## SOURCE MATERIAL:

=====

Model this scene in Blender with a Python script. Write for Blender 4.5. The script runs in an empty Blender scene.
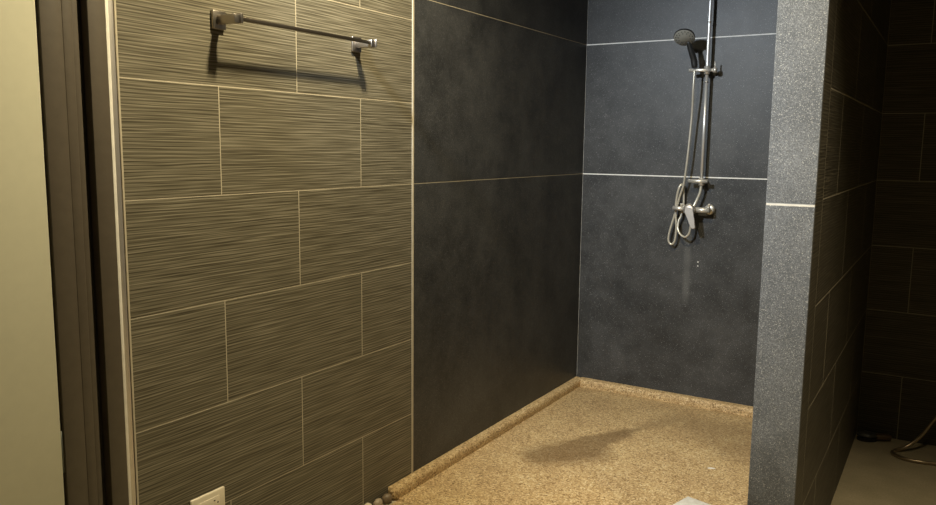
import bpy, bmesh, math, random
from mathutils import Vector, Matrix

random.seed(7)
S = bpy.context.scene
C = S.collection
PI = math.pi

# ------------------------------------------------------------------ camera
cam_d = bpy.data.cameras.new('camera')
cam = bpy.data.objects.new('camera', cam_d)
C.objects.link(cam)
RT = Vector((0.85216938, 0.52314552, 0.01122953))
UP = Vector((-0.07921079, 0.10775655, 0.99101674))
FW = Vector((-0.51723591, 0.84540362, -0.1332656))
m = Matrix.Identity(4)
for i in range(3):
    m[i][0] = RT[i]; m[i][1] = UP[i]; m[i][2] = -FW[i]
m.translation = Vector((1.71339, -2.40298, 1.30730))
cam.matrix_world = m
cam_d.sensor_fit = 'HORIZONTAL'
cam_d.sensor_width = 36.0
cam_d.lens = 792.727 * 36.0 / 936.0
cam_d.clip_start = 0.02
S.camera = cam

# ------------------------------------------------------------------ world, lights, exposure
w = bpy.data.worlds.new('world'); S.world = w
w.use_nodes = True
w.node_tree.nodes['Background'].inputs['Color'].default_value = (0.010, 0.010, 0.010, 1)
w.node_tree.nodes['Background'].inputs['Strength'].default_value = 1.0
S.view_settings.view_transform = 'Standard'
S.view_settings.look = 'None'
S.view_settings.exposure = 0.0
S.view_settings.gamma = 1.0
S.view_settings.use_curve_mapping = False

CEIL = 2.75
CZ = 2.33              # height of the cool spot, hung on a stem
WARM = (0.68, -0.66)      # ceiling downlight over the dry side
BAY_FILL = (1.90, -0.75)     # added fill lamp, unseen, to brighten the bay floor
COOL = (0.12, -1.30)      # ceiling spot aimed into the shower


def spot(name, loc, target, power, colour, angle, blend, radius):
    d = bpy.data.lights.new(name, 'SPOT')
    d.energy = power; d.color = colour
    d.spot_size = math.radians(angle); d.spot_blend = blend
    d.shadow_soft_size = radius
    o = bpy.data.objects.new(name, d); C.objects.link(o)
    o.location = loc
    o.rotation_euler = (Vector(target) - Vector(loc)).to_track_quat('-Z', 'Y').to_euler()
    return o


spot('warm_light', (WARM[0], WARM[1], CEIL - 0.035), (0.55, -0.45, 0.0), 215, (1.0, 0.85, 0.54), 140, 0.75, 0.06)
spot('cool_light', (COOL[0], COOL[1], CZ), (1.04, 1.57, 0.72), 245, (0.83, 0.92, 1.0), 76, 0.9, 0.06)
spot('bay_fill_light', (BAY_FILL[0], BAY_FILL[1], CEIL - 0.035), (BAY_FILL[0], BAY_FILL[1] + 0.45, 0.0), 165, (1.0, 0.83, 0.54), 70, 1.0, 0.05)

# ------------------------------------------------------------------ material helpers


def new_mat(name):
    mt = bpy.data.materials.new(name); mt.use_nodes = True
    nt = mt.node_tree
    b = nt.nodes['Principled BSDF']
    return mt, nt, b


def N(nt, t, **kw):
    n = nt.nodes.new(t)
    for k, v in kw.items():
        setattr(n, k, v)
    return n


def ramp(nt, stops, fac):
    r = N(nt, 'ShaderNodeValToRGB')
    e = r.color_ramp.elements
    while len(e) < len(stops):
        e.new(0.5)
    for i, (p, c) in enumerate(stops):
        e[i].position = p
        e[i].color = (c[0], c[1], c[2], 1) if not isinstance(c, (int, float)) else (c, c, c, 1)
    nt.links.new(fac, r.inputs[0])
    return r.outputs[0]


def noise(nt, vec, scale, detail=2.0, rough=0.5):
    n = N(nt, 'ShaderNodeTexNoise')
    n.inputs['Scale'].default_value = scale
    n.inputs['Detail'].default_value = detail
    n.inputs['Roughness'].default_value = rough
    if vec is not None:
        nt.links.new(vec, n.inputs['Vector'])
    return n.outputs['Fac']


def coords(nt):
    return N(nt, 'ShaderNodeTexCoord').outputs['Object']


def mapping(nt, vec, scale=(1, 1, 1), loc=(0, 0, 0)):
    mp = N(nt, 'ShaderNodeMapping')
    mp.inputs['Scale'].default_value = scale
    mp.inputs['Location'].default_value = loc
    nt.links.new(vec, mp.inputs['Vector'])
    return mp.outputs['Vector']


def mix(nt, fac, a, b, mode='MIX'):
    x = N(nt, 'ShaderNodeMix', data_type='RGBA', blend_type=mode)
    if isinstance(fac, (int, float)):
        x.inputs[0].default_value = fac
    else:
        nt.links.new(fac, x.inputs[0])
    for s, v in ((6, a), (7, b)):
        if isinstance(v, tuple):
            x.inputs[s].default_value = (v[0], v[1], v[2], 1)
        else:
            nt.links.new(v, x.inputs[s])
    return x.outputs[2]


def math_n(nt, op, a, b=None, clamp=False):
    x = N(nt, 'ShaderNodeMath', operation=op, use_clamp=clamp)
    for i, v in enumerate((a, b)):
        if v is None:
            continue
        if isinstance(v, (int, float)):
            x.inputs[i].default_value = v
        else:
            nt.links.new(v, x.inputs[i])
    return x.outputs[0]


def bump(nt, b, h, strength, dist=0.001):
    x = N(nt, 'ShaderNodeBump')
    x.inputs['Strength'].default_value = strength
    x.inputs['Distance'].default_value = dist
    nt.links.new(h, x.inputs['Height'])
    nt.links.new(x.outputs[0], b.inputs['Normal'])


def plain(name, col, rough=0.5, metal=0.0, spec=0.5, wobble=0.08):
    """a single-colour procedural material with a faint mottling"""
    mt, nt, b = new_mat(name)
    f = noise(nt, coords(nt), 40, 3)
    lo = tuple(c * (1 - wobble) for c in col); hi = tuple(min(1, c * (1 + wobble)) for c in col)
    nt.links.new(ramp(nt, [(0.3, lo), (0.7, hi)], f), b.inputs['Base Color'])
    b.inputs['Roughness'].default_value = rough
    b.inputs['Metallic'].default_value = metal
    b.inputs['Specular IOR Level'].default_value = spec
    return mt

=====

## REQUEST:
Output nothing but the number of lines in the data containing the string "scene".

## THE RESULT:
2